In fact, in another presentation, Gartner made the assertion “Digital Applications require access to data in unprecedented speed and configurations which can only be delivered by event-driven architectures.”1
The 4 Technologies of an Event Processing System
After explaining to the crowd the fundamentals of event-driven systems, including their strengths and challenges, Yefim noted the 4 overall technologies that can be used together for a complete event processing system (see Figure 2 below):
- Event broker
- Event portal
- Event store
- Stream analytics
Yefim noted that some vendors may provide all of these components, but often organizations may engineer their own platform with best of breed tools.
At the centre of this platform is the event broker, and the analyst outlined both the foundational and advanced capabilities found in common event brokers, as seen in the image below.
Gartner also noted there are various deployment models for event brokers, including centralized, distributed, replicated, and federated. As the image below shows, the distributed architecture shown is very much the same to what Solace identifies as an event mesh.
Trends and Use Cases for Event-Driven Architecture
Again at the Apps Summit, Sr. Director Analyst Andrew Humphreys delivered a session titled “Trends and Use Cases for Event-Driven Architecture.” The analyst started by noting that event-driven architecture currently sits at the top of the hype cycle for application architecture and integration.
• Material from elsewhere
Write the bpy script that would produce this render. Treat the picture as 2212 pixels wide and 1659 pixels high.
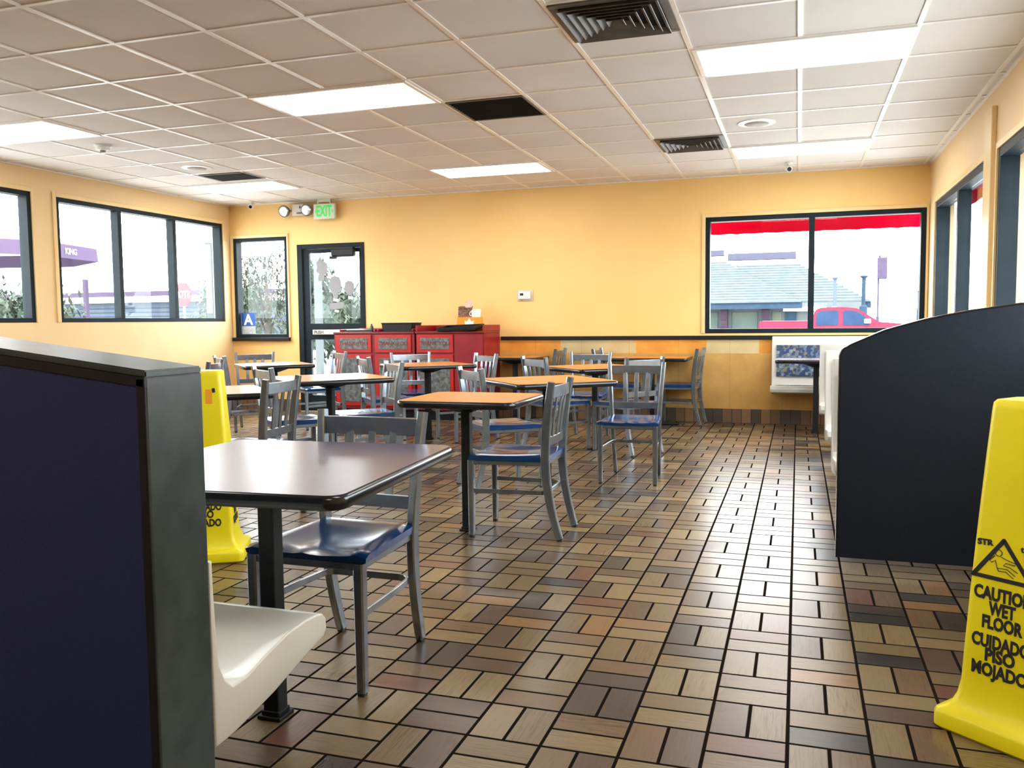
import bpy, bmesh, math, random
from mathutils import Vector, Matrix
random.seed(7)
PI = math.pi
S = bpy.context.scene
for o in list(bpy.data.objects): bpy.data.objects.remove(o, do_unlink=True)
COL = S.collection

# ---------------------------------------------------------------- camera
CAMZ = 1.168
yaw, pitch, roll = math.radians(-18.396), math.radians(-4.164), math.radians(-0.581)
cy, sy, cp, sp, cr, sr = math.cos(yaw), math.sin(yaw), math.cos(pitch), math.sin(pitch), math.cos(roll), math.sin(roll)
fw = Vector((sy*cp, cy*cp, sp)); rt = Vector((cy, -sy, 0)); up = rt.cross(fw)
r2 = rt*cr + up*sr; u2 = -rt*sr + up*cr
cam = bpy.data.objects.new('camera', bpy.data.cameras.new('camera')); COL.objects.link(cam)
M = Matrix((r2, u2, -fw)).transposed().to_4x4(); M.translation = Vector((0, 0, CAMZ))
cam.matrix_world = M
cam.data.sensor_fit = 'HORIZONTAL'; cam.data.sensor_width = 36.0
cam.data.lens = 1858.2/2212*36.0; cam.data.clip_start = 0.02; cam.data.clip_end = 400
S.camera = cam

# ---------------------------------------------------------------- world, exposure
SKY = 12.5
W = bpy.data.worlds.new('world'); S.world = W; W.use_nodes = True
bg = W.node_tree.nodes['Background']; bg.inputs[0].default_value = (0.93, 0.97, 1.0, 1); bg.inputs[1].default_value = SKY
LAMP = 12.0
sun = bpy.data.lights.new('sun', 'SUN'); sun.energy = 12.0; sun.angle = math.radians(1.0); sun.color = (1.0, .96, .90)
so = bpy.data.objects.new('sun', sun); COL.objects.link(so); so.rotation_euler = (math.radians(27), 0, math.radians(3)); so['kind'] = 'structure'   # high, from behind the camera
S.view_settings.view_transform = 'Standard'; S.view_settings.look = 'None'
S.view_settings.gamma = 1; S.view_settings.use_curve_mapping = False
S.view_settings.exposure = 0.24
try:
    S.cycles.max_bounces = 10; S.cycles.transparent_max_bounces = 12
    S.cycles.sample_clamp_indirect = 8; S.cycles.caustics_reflective = False; S.cycles.caustics_refractive = False
except Exception: pass
def portal(name, c, sx, sy_, rot):
    l = bpy.data.lights.new(name, 'AREA'); l.shape = 'RECTANGLE'; l.size = sx; l.size_y = sy_
    l.cycles.is_portal = True
    o = bpy.data.objects.new(name, l); o.location = c; o.rotation_euler = rot; COL.objects.link(o)
    o['kind'] = 'structure'
# portals face into the room (an area light shines along its -Z)
portal('window_portal', (-7.45, 8.43, 1.86), 1.3, 2.75, (0, -PI/2, 0))
portal('window_portal.001', (-7.45, 5.2, 1.86), 1.3, 3.2, (0, -PI/2, 0))
portal('window_portal.002', (0.14, 10.1, 1.66), 2.3, 1.3, (-PI/2, 0, 0))
portal('window_portal.003', (1.43, 8.35, 1.66), 1.3, 2.4, (0, PI/2, 0))
portal('window_portal.004', (1.43, 5.0, 1.66), 1.3, 3.4, (0, PI/2, 0))

# ---------------------------------------------------------------- material helpers
MATS = {}
def pm(name, col, rough=0.5, metal=0.0, spec=0.5, emit=None, estr=1.0, coat=0.0):
    m = bpy.data.materials.new(name); m.use_nodes = True
    b = m.node_tree.nodes['Principled BSDF']
    b.inputs['Base Color'].default_value = (*col, 1); b.inputs['Roughness'].default_value = rough
    b.inputs['Metallic'].default_value = metal; b.inputs['Specular IOR Level'].default_value = spec
    if coat: b.inputs['Coat Weight'].default_value = coat; b.inputs['Coat Roughness'].default_value = 0.08
    if emit: b.inputs['Emission Color'].default_value = (*emit, 1); b.inputs['Emission Strength'].default_value = estr
    return m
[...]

Andrew shared that event-driven architecture tends to address 4 main types of use cases, as well as the types of event brokers that are most often used in these cases (see Figure 5):
- Enterprise – Processing of core business transactions, and reliable data distribution between application domains. These tend to be addressed with queue-orientated event brokers
- Application – Reliable data distribution between application components that tend to scale independently. These have traditionally been addressed with queue-based event brokers but are increasingly being addressed with subscription brokers.
- Edge – Reliable data distribution between devices and data centers, often with lightweight communications over unreliable networks. These tend to be addressed with a mix of queue and log-based event brokers, depending on the specific requirements.
- Streaming – Application- and system-emitted data describing state as an event, with other systems subscribing to this data for insight and status. These tend to be addressed by log-orientated event brokers.
Gartner made it very clear that organizations should not be afraid to use multiple event broker products, as vendors tend to specialize in one or more of these main use cases but not all of them, so you should select the technology that best suits your particular use case and needs.
Gartner’s Advice on How to Choose an Event BrokerA summary of Gartner's advice on the three types of event brokers and how to choose between them.This session also highlighted some trends and use cases where event-driven architecture is being used – namely for microservices communications and providing data to digital applications while protecting back-end systems of record. The latter approach can utilize something Gartner calls a Digital Integration Hub (see Figure 6).
Succeeding EDA by Correcting Common Misconceptions and Selecting the Right Event Broker – Kafka Users Take Note!
Probably the most salient advice on event-driven architecture came in two new research notes. The first titled “Succeed with Event-Driven Architecture by Correcting Common Misconceptions.” published May 30, 2023 by Sr. Principal Analyst Max van den Berk and the second was titled “Select the Right Event Broker Technologies for Your Event-Driven Architecture Use Cases” published June 19, 2023 by analysts Andrew Humphreys, Keith Guttridge, and Max van den Berk.
These notes recommended that software engineering leaders responsible for APIs and integration should heed some sound advice:
- “Avoid the implementation challenges of a one-size-fits-all approach by identifying your organization’s core use cases and choosing the best-fit event-broker technology for each.” 2
- “Generally, you should select queue-orientated event brokers for enterprise messaging, and log-orientated for event streaming use cases. However, there is a degree of overlap between the four EDA use cases that make it harder to generalize about application messaging and edge messaging use cases where any type may be appropriate, depending on other requirements such as its scope, ownership model and maturity.” 3
Gartner has now identified the key components of an event-driven platform, what the basic and advanced features of event brokers are, and when to use each type of broker. Most importantly, they advised that you should match your requirements to event broker capabilities, and not be afraid to use more than one technology within your enterprise.
I think this is great advice. What do you think?
1 Gartner presentation “Trends and Use Cases for Event-Driven Architecture”, 22-24 May 2023, by Andrew Humphreys
2 Gartner “Succeed with Event-Driven Architecture by Correcting Common Misconceptions.”, May 30, 2023, Max van den Berk
3 Gartner “Select the Right Event Broker Technologies for Your Event-Driven Architecture Use Cases” , June 19, 2023, Andrew Humphreys, Keith Guttridge, and Max van den Berk.